*Exercise:* Give the data a second time, exactly and in full.

-- begin Given material --

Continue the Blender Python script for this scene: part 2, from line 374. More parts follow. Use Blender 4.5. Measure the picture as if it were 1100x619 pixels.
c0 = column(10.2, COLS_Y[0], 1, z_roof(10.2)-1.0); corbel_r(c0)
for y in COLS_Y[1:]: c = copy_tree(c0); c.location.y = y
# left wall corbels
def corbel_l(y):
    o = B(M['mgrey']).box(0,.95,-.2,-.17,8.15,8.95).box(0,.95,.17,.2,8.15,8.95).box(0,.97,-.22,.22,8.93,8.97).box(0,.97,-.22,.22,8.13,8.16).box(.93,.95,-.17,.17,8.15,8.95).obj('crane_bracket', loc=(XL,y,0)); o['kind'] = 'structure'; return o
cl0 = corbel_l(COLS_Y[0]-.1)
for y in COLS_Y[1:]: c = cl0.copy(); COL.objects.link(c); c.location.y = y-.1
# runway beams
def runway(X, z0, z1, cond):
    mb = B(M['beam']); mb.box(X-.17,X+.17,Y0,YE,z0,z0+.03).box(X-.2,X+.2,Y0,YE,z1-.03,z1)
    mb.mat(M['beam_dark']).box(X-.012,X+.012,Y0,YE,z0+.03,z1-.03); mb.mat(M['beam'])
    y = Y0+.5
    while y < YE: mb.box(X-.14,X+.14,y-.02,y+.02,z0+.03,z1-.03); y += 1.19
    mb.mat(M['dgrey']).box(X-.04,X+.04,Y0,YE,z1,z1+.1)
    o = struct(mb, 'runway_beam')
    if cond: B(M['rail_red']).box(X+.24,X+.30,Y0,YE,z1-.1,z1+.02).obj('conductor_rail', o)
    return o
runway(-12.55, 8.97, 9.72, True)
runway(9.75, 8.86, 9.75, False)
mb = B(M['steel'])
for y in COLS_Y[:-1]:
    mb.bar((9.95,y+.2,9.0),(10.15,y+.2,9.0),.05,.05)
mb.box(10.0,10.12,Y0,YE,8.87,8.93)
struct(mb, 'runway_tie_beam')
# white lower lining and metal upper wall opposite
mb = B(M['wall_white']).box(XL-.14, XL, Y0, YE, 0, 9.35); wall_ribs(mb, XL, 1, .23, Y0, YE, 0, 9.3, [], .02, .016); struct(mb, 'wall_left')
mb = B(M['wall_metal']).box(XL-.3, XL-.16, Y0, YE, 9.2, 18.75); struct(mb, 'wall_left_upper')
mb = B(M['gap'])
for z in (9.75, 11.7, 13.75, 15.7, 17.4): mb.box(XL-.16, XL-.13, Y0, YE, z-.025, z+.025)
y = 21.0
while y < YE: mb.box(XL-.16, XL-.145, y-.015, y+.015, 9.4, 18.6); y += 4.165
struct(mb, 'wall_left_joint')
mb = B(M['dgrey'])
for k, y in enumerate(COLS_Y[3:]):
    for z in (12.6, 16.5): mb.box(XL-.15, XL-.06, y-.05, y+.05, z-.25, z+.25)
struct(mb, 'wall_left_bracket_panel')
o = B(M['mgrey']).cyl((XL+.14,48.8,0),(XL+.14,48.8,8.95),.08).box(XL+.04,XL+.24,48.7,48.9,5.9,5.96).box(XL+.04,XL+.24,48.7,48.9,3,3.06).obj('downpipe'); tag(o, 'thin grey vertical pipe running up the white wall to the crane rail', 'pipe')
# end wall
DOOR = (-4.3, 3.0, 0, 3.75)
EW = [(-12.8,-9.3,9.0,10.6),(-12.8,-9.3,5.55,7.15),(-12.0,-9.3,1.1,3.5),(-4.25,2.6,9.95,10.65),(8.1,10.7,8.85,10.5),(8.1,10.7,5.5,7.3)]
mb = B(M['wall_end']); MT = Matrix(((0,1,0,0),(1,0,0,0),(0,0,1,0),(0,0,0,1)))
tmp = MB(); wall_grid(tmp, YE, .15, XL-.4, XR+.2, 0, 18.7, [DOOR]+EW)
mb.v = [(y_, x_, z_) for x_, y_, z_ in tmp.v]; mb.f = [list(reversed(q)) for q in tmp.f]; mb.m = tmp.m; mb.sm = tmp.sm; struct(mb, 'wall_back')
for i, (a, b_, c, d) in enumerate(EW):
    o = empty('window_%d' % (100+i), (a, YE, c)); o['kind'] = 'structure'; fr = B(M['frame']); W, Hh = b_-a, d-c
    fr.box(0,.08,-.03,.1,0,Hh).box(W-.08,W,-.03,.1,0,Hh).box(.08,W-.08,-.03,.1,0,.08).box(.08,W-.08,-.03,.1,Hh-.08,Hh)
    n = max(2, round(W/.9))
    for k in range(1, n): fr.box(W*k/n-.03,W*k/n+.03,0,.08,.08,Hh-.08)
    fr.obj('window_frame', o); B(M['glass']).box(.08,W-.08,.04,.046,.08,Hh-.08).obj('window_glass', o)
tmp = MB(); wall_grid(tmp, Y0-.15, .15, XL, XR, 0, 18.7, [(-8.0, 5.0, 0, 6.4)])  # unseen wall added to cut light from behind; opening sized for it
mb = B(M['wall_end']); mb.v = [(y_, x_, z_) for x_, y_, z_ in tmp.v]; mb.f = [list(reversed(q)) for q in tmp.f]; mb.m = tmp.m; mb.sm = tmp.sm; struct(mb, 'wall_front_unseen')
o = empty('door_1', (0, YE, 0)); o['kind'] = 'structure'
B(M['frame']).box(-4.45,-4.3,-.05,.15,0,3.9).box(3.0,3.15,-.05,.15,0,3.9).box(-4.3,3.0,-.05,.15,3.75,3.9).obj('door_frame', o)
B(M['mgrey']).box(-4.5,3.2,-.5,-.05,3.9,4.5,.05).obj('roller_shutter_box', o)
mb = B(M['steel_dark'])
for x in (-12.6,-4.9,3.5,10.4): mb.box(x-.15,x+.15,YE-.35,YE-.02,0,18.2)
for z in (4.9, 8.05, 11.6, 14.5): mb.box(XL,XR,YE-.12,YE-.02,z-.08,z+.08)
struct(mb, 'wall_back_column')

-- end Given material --

*Answer to the exercise:*
Continue the Blender Python script for this scene: part 2, from line 374. More parts follow. Use Blender 4.5. Measure the picture as if it were 1100x619 pixels.
c0 = column(10.2, COLS_Y[0], 1, z_roof(10.2)-1.0); corbel_r(c0)
for y in COLS_Y[1:]: c = copy_tree(c0); c.location.y = y
# left wall corbels
def corbel_l(y):
    o = B(M['mgrey']).box(0,.95,-.2,-.17,8.15,8.95).box(0,.95,.17,.2,8.15,8.95).box(0,.97,-.22,.22,8.93,8.97).box(0,.97,-.22,.22,8.13,8.16).box(.93,.95,-.17,.17,8.15,8.95).obj('crane_bracket', loc=(XL,y,0)); o['kind'] = 'structure'; return o
cl0 = corbel_l(COLS_Y[0]-.1)
for y in COLS_Y[1:]: c = cl0.copy(); COL.objects.link(c); c.location.y = y-.1
# runway beams
def runway(X, z0, z1, cond):
    mb = B(M['beam']); mb.box(X-.17,X+.17,Y0,YE,z0,z0+.03).box(X-.2,X+.2,Y0,YE,z1-.03,z1)
    mb.mat(M['beam_dark']).box(X-.012,X+.012,Y0,YE,z0+.03,z1-.03); mb.mat(M['beam'])
    y = Y0+.5
    while y < YE: mb.box(X-.14,X+.14,y-.02,y+.02,z0+.03,z1-.03); y += 1.19
    mb.mat(M['dgrey']).box(X-.04,X+.04,Y0,YE,z1,z1+.1)
    o = struct(mb, 'runway_beam')
    if cond: B(M['rail_red']).box(X+.24,X+.30,Y0,YE,z1-.1,z1+.02).obj('conductor_rail', o)
    return o
runway(-12.55, 8.97, 9.72, True)
runway(9.75, 8.86, 9.75, False)
mb = B(M['steel'])
for y in COLS_Y[:-1]:
    mb.bar((9.95,y+.2,9.0),(10.15,y+.2,9.0),.05,.05)
mb.box(10.0,10.12,Y0,YE,8.87,8.93)
struct(mb, 'runway_tie_beam')
# white lower lining and metal upper wall opposite
mb = B(M['wall_white']).box(XL-.14, XL, Y0, YE, 0, 9.35); wall_ribs(mb, XL, 1, .23, Y0, YE, 0, 9.3, [], .02, .016); struct(mb, 'wall_left')
mb = B(M['wall_metal']).box(XL-.3, XL-.16, Y0, YE, 9.2, 18.75); struct(mb, 'wall_left_upper')
mb = B(M['gap'])
for z in (9.75, 11.7, 13.75, 15.7, 17.4): mb.box(XL-.16, XL-.13, Y0, YE, z-.025, z+.025)
y = 21.0
while y < YE: mb.box(XL-.16, XL-.145, y-.015, y+.015, 9.4, 18.6); y += 4.165
struct(mb, 'wall_left_joint')
mb = B(M['dgrey'])
for k, y in enumerate(COLS_Y[3:]):
    for z in (12.6, 16.5): mb.box(XL-.15, XL-.06, y-.05, y+.05, z-.25, z+.25)
struct(mb, 'wall_left_bracket_panel')
o = B(M['mgrey']).cyl((XL+.14,48.8,0),(XL+.14,48.8,8.95),.08).box(XL+.04,XL+.24,48.7,48.9,5.9,5.96).box(XL+.04,XL+.24,48.7,48.9,3,3.06).obj('downpipe'); tag(o, 'thin grey vertical pipe running up the white wall to the crane rail', 'pipe')
# end wall
DOOR = (-4.3, 3.0, 0, 3.75)
EW = [(-12.8,-9.3,9.0,10.6),(-12.8,-9.3,5.55,7.15),(-12.0,-9.3,1.1,3.5),(-4.25,2.6,9.95,10.65),(8.1,10.7,8.85,10.5),(8.1,10.7,5.5,7.3)]
mb = B(M['wall_end']); MT = Matrix(((0,1,0,0),(1,0,0,0),(0,0,1,0),(0,0,0,1)))
tmp = MB(); wall_grid(tmp, YE, .15, XL-.4, XR+.2, 0, 18.7, [DOOR]+EW)
mb.v = [(y_, x_, z_) for x_, y_, z_ in tmp.v]; mb.f = [list(reversed(q)) for q in tmp.f]; mb.m = tmp.m; mb.sm = tmp.sm; struct(mb, 'wall_back')
for i, (a, b_, c, d) in enumerate(EW):
    o = empty('window_%d' % (100+i), (a, YE, c)); o['kind'] = 'structure'; fr = B(M['frame']); W, Hh = b_-a, d-c
    fr.box(0,.08,-.03,.1,0,Hh).box(W-.08,W,-.03,.1,0,Hh).box(.08,W-.08,-.03,.1,0,.08).box(.08,W-.08,-.03,.1,Hh-.08,Hh)
    n = max(2, round(W/.9))
    for k in range(1, n): fr.box(W*k/n-.03,W*k/n+.03,0,.08,.08,Hh-.08)
    fr.obj('window_frame', o); B(M['glass']).box(.08,W-.08,.04,.046,.08,Hh-.08).obj('window_glass', o)
tmp = MB(); wall_grid(tmp, Y0-.15, .15, XL, XR, 0, 18.7, [(-8.0, 5.0, 0, 6.4)])  # unseen wall added to cut light from behind; opening sized for it
mb = B(M['wall_end']); mb.v = [(y_, x_, z_) for x_, y_, z_ in tmp.v]; mb.f = [list(reversed(q)) for q in tmp.f]; mb.m = tmp.m; mb.sm = tmp.sm; struct(mb, 'wall_front_unseen')
o = empty('door_1', (0, YE, 0)); o['kind'] = 'structure'
B(M['frame']).box(-4.45,-4.3,-.05,.15,0,3.9).box(3.0,3.15,-.05,.15,0,3.9).box(-4.3,3.0,-.05,.15,3.75,3.9).obj('door_frame', o)
B(M['mgrey']).box(-4.5,3.2,-.5,-.05,3.9,4.5,.05).obj('roller_shutter_box', o)
mb = B(M['steel_dark'])
for x in (-12.6,-4.9,3.5,10.4): mb.box(x-.15,x+.15,YE-.35,YE-.02,0,18.2)
for z in (4.9, 8.05, 11.6, 14.5): mb.box(XL,XR,YE-.12,YE-.02,z-.08,z+.08)
struct(mb, 'wall_back_column')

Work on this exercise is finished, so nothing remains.